A Villa in the South of France
This project is in keeping with the tradition of holidaying in the south of France. The holiday house stretches on a slope, facing the sea and the course of the sun.
The living and reception rooms (sitting and dining rooms, playrooms, snooker room, movie room) fit together in raw concrete boxes and anchor into the ground via a stone base located in the centre of gravity of the garden. More set back, the bedrooms upstairs are hanging over the ground in a bridge-shaped structure which touches the higher and most intimate part of the garden.
The interior and exterior spaces generated by this simple architecture device – a bar set on top of a U-shaped building – are complex and maintain specific relationships with the landscape and the view.
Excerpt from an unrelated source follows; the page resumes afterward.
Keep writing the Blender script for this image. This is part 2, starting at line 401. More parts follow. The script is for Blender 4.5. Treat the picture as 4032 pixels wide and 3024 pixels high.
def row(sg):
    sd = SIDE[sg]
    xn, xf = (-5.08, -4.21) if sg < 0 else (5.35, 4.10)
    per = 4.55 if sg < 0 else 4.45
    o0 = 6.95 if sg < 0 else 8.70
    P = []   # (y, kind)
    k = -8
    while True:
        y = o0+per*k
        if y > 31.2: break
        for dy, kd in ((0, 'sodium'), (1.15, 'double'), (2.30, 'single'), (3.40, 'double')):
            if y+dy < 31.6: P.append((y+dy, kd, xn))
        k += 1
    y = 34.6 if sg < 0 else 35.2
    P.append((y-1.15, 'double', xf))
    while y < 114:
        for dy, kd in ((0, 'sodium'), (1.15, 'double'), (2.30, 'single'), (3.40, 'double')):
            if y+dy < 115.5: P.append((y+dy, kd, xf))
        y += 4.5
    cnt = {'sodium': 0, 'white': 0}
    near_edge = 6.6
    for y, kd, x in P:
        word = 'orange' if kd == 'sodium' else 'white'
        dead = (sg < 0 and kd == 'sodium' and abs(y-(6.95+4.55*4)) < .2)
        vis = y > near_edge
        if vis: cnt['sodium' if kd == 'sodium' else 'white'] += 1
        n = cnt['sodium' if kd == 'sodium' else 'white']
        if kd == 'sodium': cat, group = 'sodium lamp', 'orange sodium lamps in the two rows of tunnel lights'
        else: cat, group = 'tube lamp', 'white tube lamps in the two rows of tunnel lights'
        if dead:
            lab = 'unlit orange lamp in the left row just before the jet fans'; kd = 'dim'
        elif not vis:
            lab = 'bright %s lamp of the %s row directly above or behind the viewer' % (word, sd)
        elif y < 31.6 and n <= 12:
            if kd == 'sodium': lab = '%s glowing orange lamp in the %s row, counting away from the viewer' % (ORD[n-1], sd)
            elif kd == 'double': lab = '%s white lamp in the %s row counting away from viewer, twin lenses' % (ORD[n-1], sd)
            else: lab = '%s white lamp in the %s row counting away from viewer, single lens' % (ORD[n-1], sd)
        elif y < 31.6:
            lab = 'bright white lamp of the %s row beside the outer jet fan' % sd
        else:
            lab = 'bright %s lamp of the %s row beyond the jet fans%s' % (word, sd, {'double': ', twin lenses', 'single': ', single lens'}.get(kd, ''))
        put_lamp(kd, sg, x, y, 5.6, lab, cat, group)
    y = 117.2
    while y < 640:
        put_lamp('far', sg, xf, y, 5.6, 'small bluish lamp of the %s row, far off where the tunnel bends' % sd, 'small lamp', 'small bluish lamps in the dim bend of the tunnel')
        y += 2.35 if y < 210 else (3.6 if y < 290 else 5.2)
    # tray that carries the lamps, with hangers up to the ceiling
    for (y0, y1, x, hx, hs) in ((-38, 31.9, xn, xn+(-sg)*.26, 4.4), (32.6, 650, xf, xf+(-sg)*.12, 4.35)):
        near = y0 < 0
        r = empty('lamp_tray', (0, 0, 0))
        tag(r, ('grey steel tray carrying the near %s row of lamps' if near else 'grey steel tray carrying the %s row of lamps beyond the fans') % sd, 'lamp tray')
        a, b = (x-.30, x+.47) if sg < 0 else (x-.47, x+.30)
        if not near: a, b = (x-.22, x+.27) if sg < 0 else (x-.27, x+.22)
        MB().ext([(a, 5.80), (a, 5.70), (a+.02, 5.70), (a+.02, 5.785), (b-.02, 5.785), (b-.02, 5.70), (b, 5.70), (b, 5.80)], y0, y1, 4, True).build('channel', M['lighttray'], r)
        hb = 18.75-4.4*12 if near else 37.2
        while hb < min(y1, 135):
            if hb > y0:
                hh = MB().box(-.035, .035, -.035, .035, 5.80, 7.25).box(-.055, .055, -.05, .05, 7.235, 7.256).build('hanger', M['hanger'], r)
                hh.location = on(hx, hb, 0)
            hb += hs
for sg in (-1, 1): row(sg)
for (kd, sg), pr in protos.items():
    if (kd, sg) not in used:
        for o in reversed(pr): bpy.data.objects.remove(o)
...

The bedrooms are entirely glazed north and south and literally penetrated and bathed in light and landscape. Opaque or translucent filters devices allow to adjust the level of intimacy requested.
The living room is the key feature of the villa. This area is successively interior and exterior. The full-length glazing that surrounds it can retract completely into the ground and disappear. This creates a space stretched out towards the sea by the two horizontal levels of the cantilevered roof and of the base.
It is an ambiguous place at the junction between the home life quality of interior spaces and the strength of exterior spaces. It can either be closed by the glazing or open onto the landscape, thus altering the perception of the whole of the villa. When open, it captures nature and embraces it. The living space changes scale and gains in versatility and fluidity. An original synergy is created between the notions of inside and outside.
The villa combines two scales. It is powerful, anchored, material, in line with the scale of the site, but it can also become more discreet, transparent and fluid, offering the most complete freedom possible in the living spaces.
It is a belvedere opened onto the view and at the same time an anchored, protective place. The purpose of the project consisted in finding a new harmony between spatial experiments, architecture and landscape.
In other words, creating a very specific way to experience the landscape, sojourn in it, live in it.